Your task is to retype the lines between the line with "2000 pixels high." and the line with "COL = SC.collection", inclusive. Copy no pictures and no other lines.

┌────────

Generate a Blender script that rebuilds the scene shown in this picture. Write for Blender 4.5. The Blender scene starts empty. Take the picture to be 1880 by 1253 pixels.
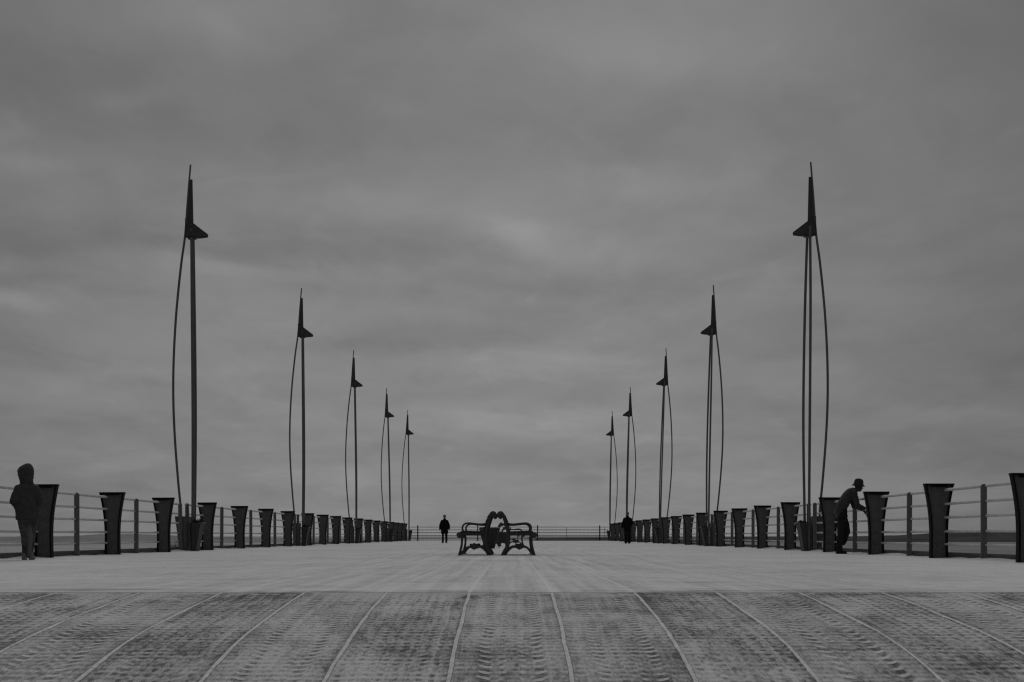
import bpy, bmesh, math, random
import numpy as np
from mathutils import Vector, Matrix, noise as mnoise

random.seed(7)
R = math.radians
scene = bpy.context.scene
COL = scene.collection

# ------------------------------------------------------------------ helpers
def link(o, parent=None):
    COL.objects.link(o)
    if parent is not None:
        o.parent = parent
    return o

def tag(o, label=None, cat=None, group=None, kind=None):
    if label: o['label'] = label
    if cat: o['category'] = cat
    if group: o['group'] = group
    if kind: o['kind'] = kind
    return o

def empty(name, loc=(0, 0, 0), rz=0.0):
    o = bpy.data.objects.new(name, None)
    o.empty_display_size = 0.2
    o.location = loc
    o.rotation_euler = (0, 0, rz)
    return link(o)

def build(name, bm, mat, parent=None, smooth=False):
    bmesh.ops.recalc_face_normals(bm, faces=bm.faces)
    me = bpy.data.meshes.new(name)
    bm.to_mesh(me); bm.free()
    for m in (mat if isinstance(mat, (list, tuple)) else [mat]):
        me.materials.append(m)
    if smooth:
        for p in me.polygons: p.use_smooth = True
    return link(bpy.data.objects.new(name, me), parent)

def copy_tree(o, parent=None):
    c = o.copy(); COL.objects.link(c); c.parent = parent
    for ch in list(o.children):
        copy_tree(ch, c)
    return c

def add_box(bm, x0, x1, y0, y1, z0, z1, mi=0):
    v = [bm.verts.new(p) for p in ((x0,y0,z0),(x1,y0,z0),(x1,y1,z0),(x0,y1,z0),(x0,y0,z1),(x1,y0,z1),(x1,y1,z1),(x0,y1,z1))]
    for f in ((0,3,2,1),(4,5,6,7),(0,1,5,4),(1,2,6,5),(2,3,7,6),(3,0,4,7)):
        bm.faces.new([v[i] for i in f]).material_index = mi

def add_loft(bm, rings, cap=True):
    vs = [[bm.verts.new(p) for p in r] for r in rings]
    n = len(rings[0])
    for a, b in zip(vs[:-1], vs[1:]):
        for i in range(n):
            bm.faces.new((a[i], a[(i+1) % n], b[(i+1) % n], b[i]))
    if cap:
        bm.faces.new(list(reversed(vs[0]))); bm.faces.new(vs[-1])

def add_tube(bm, pts, r, n=10, ref=Vector((0, 0, 1))):
    pts = [Vector(p) for p in pts]
    rs = r if isinstance(r, (list, tuple)) else [r]*len(pts)
    rings = []
    for i, p in enumerate(pts):
        t = (pts[min(i+1, len(pts)-1)] - pts[max(i-1, 0)]).normalized()
        rf = ref if abs(t.dot(ref)) < 0.95 else Vector((0, 1, 0))
        a = t.cross(rf).normalized(); b = a.cross(t).normalized()
        rings.append([p + (a*math.cos(2*math.pi*k/n) + b*math.sin(2*math.pi*k/n))*rs[i] for k in range(n)])
    add_loft(bm, rings)

def catmull(pts, m=6):
    P = [Vector(p) for p in pts]
    P = [P[0]*2-P[1]] + P + [P[-1]*2-P[-2]]
    out = []
    for i in range(1, len(P)-2):
        for k in range(m):
            t = k/m
            a, b, c, d = P[i-1], P[i], P[i+1], P[i+2]
            out.append(0.5*((2*b) + (c-a)*t + (2*a-5*b+4*c-d)*t*t + (3*b-a-3*c+d)*t**3))
    out.append(P[-2])
    return out

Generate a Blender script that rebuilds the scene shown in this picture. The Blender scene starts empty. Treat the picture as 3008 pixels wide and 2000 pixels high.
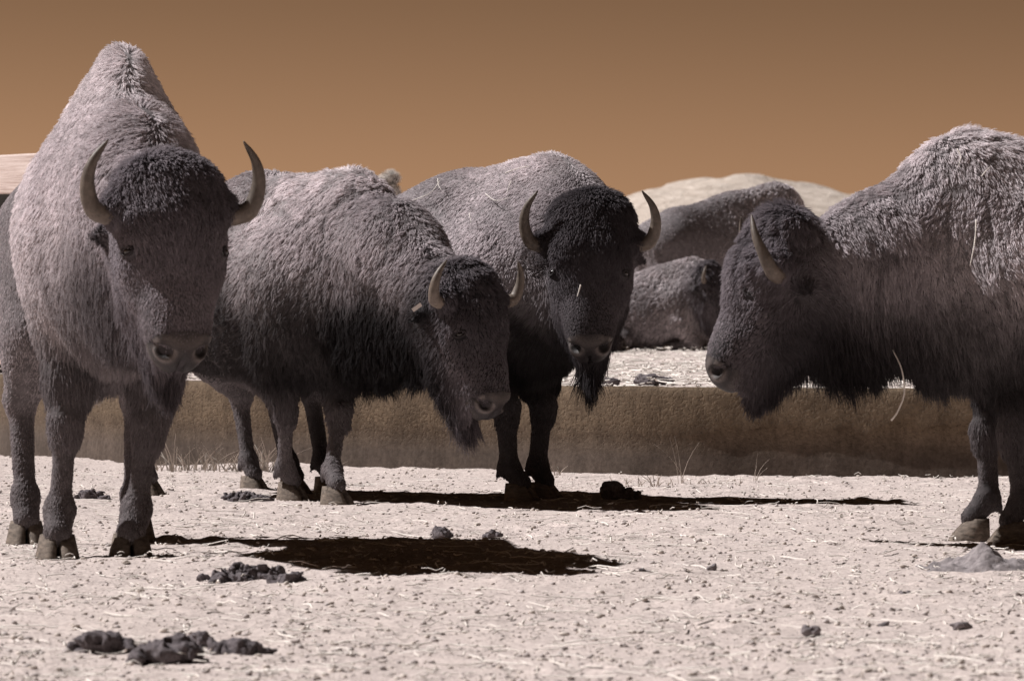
import bpy, math, random
import numpy as np
from mathutils import Vector, Matrix, kdtree

R = math.radians
rng = np.random.default_rng(7)
random.seed(7)
SC = bpy.context.scene
COL = SC.collection

# ------------------------------------------------------------------ camera
CAM_H = 0.82
cam_data = bpy.data.cameras.new('camera')
cam_data.sensor_width = 36.0
cam_data.lens = 168.0
cam_data.clip_start = 0.1
cam_data.clip_end = 12000.0
cam_data.dof.use_dof = True
cam_data.dof.focus_distance = 20.3
cam_data.dof.aperture_fstop = 11.0
cam = bpy.data.objects.new('camera', cam_data)
COL.objects.link(cam)
cam.location = (0, 0, CAM_H)
cam.rotation_euler = (R(90 - 0.333), 0, 0)
SC.camera = cam

# ------------------------------------------------------------------ world: an infrared sky (Nishita, red end only, toned brown)
SUN_EL, SUN_BEHIND = 46.0, 11.0
sun_vec = Vector((-math.cos(R(SUN_BEHIND)) * math.cos(R(SUN_EL)),
                  math.sin(R(SUN_BEHIND)) * math.cos(R(SUN_EL)), math.sin(R(SUN_EL))))
world = bpy.data.worlds.new('World')
SC.world = world
world.use_nodes = True
wn, wl = world.node_tree.nodes, world.node_tree.links
wn.clear()
w_out = wn.new('ShaderNodeOutputWorld')
w_bg = wn.new('ShaderNodeBackground')
w_sky = wn.new('ShaderNodeTexSky')
w_sky.sky_type = 'NISHITA'
w_sky.sun_disc = False
w_sky.sun_elevation = R(SUN_EL)
w_sky.sun_rotation = math.atan2(sun_vec.x, sun_vec.y)
w_sky.air_density = 1.0
w_sky.dust_density = 0.3
w_sky.ozone_density = 1.0
w_sep = wn.new('ShaderNodeSeparateColor')
w_pow = wn.new('ShaderNodeMath'); w_pow.operation = 'POWER'; w_pow.inputs[1].default_value = 2.6
w_mul = wn.new('ShaderNodeMath'); w_mul.operation = 'MULTIPLY'; w_mul.inputs[1].default_value = 0.0201
w_tint = wn.new('ShaderNodeVectorMath'); w_tint.operation = 'SCALE'
w_tint.inputs[0].default_value = (1.0, 0.560, 0.305)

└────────

__OUTPUT FOR THIS TASK__:
Generate a Blender script that rebuilds the scene shown in this picture. The Blender scene starts empty. Treat the picture as 3008 pixels wide and 2000 pixels high.
import bpy, math, random
import numpy as np
from mathutils import Vector, Matrix, kdtree

R = math.radians
rng = np.random.default_rng(7)
random.seed(7)
SC = bpy.context.scene
COL = SC.collection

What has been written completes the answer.